Dopo 5 anni riapre il Kalhesa

La diatriba interna alla Lav società cooperativa srl, che aveva in gestione il pub che si affaccia sul Foro Italico (e oggi aperto sotto un'altra gestione), era nata proprio dalle denunce di Pellerito, Giangrasso, Miceli e Geraci. I primi due avevano segnalato presunte irregolarità. In particolare, a loro dire, gli imputati con un colpo di mano avrebbero falsificato il libro soci e determinato una maggioranza fasulla durante l'assemblea del 13 aprile 2015, che aveva votato la loro esclusione "per asseriti inadempimenti e asserita indegnità". Questo avrebbe consentito agli imputati di acquisire così il pieno controllo della Lav. Durante il processo, però, gli avvocati avrebbero dimostrato che Pellerito e Giangrasso non avrebbero pagato le quote e che quindi effettivamente non avrebbero potuto essere inseriti nel libro soci.. In altri termini non sarebbero stati esclusi con un artificio, ma semplicemente non avrebbero avuto il diritto di votare.

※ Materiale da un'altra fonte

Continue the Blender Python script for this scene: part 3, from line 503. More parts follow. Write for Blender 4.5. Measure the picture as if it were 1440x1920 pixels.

Una tesi che probabilmente ha convinto il tribunale, visto che per questo capo d'imputazione l'assoluzione è arrivata con la formula "perché il fatto non sussiste".

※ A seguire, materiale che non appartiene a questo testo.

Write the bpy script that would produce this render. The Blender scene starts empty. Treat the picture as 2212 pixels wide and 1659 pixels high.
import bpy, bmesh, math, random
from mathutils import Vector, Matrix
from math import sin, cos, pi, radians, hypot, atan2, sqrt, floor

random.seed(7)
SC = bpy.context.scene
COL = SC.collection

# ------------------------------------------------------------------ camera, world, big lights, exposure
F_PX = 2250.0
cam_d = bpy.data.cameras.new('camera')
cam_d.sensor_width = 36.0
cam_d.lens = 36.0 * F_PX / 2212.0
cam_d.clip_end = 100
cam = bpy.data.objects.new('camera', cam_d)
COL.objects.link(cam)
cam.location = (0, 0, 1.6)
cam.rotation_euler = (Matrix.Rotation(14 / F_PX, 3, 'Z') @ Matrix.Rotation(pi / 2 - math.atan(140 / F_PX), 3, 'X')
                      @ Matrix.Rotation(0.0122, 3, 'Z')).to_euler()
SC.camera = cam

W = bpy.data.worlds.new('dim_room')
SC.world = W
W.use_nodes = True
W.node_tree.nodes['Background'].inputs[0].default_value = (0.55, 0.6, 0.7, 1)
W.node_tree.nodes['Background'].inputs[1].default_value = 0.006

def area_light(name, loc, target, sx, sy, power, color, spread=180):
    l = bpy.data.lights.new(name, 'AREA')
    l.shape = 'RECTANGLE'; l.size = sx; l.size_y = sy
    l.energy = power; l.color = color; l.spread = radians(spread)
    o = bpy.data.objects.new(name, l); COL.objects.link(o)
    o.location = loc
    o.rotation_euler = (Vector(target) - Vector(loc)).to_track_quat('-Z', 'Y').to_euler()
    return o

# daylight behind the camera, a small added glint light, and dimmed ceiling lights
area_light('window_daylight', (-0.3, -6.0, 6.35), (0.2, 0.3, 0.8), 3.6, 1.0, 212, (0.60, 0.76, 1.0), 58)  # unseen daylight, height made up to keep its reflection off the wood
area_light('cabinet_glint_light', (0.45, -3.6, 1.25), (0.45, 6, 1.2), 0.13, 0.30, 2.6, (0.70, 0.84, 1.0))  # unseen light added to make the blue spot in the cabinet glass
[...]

Soltanto Ortolani è poi accusato - in questo caso da Miceli e Geraci - di diffamazione perché avebbe pubblicato al Registro delle imprese della Camera di commercio la delibera assembleare del 13 aprile 2015 inserendo però anche una denuncia alla Procura, da lui stesso formulata, in cui sosteneva che i due avrebbero falsificato un verbale il 9 aprile precedente. In questo caso i giudici hanno assolto l'imputato con la formula "per non aver commesso il fatto". I difensori hanno sostenuto che non sarebbe stato Ortolani ad inserire e pubblicare quell'esposto, ma altri.

Infine, sempre il solo Ortolani, risponde di un'ipotesi di falso in bilancio, legata ai conti di un'altra società, la Piano B (sostanzialmente sovrapponibile alla Lav). Per la Procura, l'imputato, il 29 giugno del 2015, avrebbe indicato nel documento un valore delle immobilizzazioni materiali di oltre 62 mila euro, invece di oltre 15.500, per cui la società avrebbe riportato perdite di esercizio di 97 mila euro, determinando la necessità di aumentarne il capitale sociale, sottoscritta da tutti i soci, tranne che da Giangrasso e Pellerito. Anche in questo caso, però, i giudici hanno stabilito che "il fatto non sussiste", scagionando Ortolani. Questo aspetto della vicenda era finito anche davanti al tribunale civile, dove l'impugnativa presentata da Giangrasso e Pellerito è stata respinta dai giudici.